The situation with Google is something else entirely. Google's workforce was tilted way too far towards contracting -- roughly 1/3 of all employees. That number of contractors simply isn't sustainable from a cost perspective, but it is understandable why they did it. They wanted to hire the most talent possible in a short period of time, and so they were forced to take on a lot of contractors. Most businesses go through phases like that, tech companies more than others. Google's strategy will probably payoff. By hiring on loads of contractors during their start-up boom years, they have invested heavily in positioning themselves in the market place and accomplished market dominance in a very short time span. For a corporation, it is much easier to sit on the top of the hill and defend it than it is to climb it in the first place. Just look at Microsoft, Intel, etc. Nobody can really compete with them. Google saw an opening in online search & services that was not dominated by a single player and they put themselves there, perhaps at any cost.


RE: Contractors
By Xavitar on 11/27/2008 1:48:42 PM , Rating: 2
I hate that you can't edit at all, here.

To tie my last paragraph into the main point:

Google is infallible. Laying off these contractors is exactly what they need to be doing right now, and hiring in the first place was also a wise decision as it gave them a competitive edge and allowed them to fill the online services niche market. There is now a big, fat, G-shaped ass print on top of the online sector... And good luck to anyone who attempts to dislodge the fat ass that made it.


RE: Contractors
By rhog on 11/29/2008 9:05:13 PM , Rating: 2
The graveyards are full of indispensible people. No one is THAT indispensible nor do I think Contractors are any better than permanent employees in the skills department. As a business owner and engineer that has done both Contracting and perm employment I can tell you that from a technology standpoint you don't use contractors for the most important projects that deal with the company’s primary IP. This is just not good business. It is not good business because you don't want to let a contractor take your IP down the street to your competitor. I consider contractors to be great "Hole Fillers" but a good business should never rely on them to the point where they cannot be let got at a moment's notice. After all, if your need someone that bad for a specific job you will hire them for that job. I know there are exceptions to this rule, but I believe that Google is doing exactly what you when there is a “down turn” you lay off the "temps" first.

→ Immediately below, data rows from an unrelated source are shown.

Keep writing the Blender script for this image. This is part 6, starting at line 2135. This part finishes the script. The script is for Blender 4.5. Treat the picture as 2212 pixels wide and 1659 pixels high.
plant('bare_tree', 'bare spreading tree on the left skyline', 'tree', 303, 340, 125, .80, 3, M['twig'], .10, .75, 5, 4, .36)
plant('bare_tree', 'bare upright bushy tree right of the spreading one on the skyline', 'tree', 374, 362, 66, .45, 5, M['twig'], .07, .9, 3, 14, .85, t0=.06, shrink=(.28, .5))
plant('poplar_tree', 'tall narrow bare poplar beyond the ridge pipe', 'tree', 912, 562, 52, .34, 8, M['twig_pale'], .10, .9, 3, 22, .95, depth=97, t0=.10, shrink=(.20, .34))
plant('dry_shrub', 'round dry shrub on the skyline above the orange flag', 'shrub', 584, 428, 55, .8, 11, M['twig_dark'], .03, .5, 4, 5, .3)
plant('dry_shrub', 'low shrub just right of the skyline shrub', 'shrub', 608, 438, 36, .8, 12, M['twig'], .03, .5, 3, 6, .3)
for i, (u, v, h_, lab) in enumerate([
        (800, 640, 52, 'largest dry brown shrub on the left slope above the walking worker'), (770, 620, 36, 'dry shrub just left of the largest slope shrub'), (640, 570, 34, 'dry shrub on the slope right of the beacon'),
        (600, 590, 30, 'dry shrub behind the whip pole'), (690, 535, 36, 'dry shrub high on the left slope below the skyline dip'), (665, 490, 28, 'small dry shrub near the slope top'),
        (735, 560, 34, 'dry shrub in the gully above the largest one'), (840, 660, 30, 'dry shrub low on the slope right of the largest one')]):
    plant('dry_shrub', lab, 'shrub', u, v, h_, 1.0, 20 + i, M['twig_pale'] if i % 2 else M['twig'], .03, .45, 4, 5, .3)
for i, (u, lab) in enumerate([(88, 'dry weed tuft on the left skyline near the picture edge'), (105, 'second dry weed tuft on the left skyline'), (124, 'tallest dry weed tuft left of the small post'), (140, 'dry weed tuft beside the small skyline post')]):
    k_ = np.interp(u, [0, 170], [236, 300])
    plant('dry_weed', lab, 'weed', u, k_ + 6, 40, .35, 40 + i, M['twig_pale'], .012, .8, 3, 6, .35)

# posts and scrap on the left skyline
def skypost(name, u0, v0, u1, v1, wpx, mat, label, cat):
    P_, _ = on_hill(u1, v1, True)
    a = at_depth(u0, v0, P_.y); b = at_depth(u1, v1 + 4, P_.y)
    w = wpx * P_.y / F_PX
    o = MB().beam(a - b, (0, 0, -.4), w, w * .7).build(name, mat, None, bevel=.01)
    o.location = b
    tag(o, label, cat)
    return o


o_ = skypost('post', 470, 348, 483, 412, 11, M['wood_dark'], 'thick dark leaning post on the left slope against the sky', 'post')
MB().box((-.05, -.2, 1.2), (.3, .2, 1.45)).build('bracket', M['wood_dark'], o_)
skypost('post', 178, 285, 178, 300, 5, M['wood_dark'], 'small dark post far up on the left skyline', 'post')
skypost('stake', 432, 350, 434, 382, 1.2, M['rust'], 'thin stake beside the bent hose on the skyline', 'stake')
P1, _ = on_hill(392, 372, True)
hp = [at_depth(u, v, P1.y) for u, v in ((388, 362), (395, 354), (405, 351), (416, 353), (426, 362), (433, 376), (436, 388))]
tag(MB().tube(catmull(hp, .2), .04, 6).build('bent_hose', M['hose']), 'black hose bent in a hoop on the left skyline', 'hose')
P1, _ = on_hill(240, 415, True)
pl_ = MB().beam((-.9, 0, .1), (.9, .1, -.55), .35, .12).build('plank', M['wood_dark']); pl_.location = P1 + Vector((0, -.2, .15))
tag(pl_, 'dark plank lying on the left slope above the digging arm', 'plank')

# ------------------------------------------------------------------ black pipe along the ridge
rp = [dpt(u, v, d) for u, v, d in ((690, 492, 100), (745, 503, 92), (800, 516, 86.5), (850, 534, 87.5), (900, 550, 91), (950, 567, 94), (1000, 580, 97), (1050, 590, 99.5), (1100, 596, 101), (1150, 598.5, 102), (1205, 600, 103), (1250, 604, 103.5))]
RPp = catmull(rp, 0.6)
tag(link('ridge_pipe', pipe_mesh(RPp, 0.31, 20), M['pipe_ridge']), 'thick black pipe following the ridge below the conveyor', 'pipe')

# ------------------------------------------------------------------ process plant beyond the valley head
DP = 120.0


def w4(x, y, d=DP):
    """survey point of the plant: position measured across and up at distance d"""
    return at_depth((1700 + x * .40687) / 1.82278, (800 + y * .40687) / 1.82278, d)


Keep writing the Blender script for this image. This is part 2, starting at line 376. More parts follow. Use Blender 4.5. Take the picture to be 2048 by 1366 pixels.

Google Infallible? Bah humbug!
By MrDiSante on 11/26/2008 10:38:22 AM , Rating: 2
Of all the tech giants Google is perhaps most likely to be affected by the economic downturn. Google's only significant source of revenue is advertising. Advertising is one of the first things that companies will cut down on, in a situation like this. Hence, Google will be one of the first to suffer.

They'll get through this, but they will definitely feel the pinch, and probably more than the average, more traditional tech company (e.g. Microsoft, IBM, Sun, etc).




RE: Google Infallible? Bah humbug!
By Xavitar on 11/27/2008 1:52:44 PM , Rating: 2
I think you're wrong. Google's advertising rates are predominantly based on performance. If your ads don't generate traffic, you don't pay. Simple as that. This form of marketing is very attractive to corporations during an economic downturn. I see Google's services being positioned well in a market were everyone is desperate to drive sales and exposure, but very few have budgets to justify large, upfront advertising expenditures.